Ideally, we wouldn’t just be seen as a dynamic duo using each other to attract the opposite sex. But what if we leave potential suitors with the impression that we’re a couple?
To avoid the dilemma, wingwomen. com offers a discount on multiple dates.
Two women seems to be the safe number. Then the message being sent to the pack is that this group is out for a good time, so stop by for a chat. The service’s founder claims that he came up with the idea when he was in the company of two friend girls, Karen and Danielle. He writes, “They are both attractive girls with great personalities. In the past, I was hesitant to go out with them because I thought they’d hurt my chances of meeting women.
“Then, the first night I hit some bars with them, I was having such a good time that I didn’t even care about meeting other women. As the night moved along, I ended up meeting four girls. Karen introduced me to two of them and the other two actually approached me. The girls could see how much fun we were having and wanted to be part of it. I wound up going home with two phone numbers that night.”
But partying with too many women can apparently send a wholly unintended message: one of the ladies will seem to have a claim on the man or the casual, easy feel might suggest that the man is light in the loafers.
“You might be confused with a gay guy. That could really ruin your chances,” remarks my L5R-card-player, live-action role-playing, coffee jockey friend boy Robert.
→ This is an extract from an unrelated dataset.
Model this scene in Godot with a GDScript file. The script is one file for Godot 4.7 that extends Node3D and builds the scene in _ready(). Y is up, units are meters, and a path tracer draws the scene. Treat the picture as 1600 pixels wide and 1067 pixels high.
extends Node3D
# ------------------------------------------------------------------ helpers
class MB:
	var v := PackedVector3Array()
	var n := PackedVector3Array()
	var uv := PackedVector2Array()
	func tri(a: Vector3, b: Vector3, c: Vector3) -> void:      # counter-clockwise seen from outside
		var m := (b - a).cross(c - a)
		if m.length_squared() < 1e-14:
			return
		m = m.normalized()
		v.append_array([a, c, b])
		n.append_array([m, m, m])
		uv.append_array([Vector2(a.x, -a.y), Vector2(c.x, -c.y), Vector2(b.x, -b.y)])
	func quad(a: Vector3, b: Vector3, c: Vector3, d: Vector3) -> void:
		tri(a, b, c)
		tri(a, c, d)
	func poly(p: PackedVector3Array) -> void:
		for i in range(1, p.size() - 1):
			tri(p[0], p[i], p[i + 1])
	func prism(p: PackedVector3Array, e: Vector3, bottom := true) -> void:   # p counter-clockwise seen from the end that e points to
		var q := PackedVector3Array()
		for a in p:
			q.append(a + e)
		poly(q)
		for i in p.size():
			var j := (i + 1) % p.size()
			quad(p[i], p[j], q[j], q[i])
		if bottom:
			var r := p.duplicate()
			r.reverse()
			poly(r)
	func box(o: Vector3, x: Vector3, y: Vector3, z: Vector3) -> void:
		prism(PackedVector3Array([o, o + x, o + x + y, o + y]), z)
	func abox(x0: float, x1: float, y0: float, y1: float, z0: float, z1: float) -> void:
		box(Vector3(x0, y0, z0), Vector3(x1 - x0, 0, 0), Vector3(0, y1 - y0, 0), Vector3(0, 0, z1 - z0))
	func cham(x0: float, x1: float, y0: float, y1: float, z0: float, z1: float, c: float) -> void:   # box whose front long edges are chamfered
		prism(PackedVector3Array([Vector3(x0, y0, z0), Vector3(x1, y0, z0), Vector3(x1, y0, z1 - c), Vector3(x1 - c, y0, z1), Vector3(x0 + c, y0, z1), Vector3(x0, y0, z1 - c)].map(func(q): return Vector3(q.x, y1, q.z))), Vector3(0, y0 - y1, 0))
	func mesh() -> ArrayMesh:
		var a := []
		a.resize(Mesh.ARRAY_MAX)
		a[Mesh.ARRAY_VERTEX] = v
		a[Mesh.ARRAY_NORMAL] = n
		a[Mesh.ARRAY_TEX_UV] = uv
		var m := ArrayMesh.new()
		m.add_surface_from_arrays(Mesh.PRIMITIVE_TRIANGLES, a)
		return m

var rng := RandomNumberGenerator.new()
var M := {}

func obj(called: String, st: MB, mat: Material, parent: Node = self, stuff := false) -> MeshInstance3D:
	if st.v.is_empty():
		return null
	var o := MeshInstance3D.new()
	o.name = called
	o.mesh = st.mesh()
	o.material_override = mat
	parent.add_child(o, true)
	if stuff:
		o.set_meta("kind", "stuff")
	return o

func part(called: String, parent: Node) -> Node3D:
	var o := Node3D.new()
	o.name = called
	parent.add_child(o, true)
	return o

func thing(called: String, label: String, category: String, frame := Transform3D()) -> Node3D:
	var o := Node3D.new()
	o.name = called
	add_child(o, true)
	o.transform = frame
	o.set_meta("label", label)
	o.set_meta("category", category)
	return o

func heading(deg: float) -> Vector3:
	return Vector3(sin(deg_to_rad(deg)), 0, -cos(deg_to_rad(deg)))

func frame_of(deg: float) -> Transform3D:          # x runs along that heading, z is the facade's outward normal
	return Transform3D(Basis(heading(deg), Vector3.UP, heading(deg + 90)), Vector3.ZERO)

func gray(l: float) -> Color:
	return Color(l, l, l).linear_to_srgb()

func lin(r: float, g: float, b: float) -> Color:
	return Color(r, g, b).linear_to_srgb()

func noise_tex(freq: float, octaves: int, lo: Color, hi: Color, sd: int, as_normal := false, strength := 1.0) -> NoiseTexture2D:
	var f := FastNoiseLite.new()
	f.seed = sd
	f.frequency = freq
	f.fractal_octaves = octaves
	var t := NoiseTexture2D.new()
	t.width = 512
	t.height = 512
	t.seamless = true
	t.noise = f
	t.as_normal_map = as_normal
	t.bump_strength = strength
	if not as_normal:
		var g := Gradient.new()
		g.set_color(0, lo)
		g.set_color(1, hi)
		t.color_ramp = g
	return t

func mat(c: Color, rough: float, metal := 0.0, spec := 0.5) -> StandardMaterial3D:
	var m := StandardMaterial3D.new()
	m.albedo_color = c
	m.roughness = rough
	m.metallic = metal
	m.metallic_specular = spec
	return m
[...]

An opportunity to put the wing women theory through its paces hasn’t presented itself yet.
Though my inspiring, heavenly, babe-alicious muse and I are both seeking hot summer flings resulting in regular sex, the logistics of managing to prowl the pubs together makes this unlikely to happen. The muse doesn’t need a wing man, but I can use all the hare-brained schemes the Internet is capable of spewing out.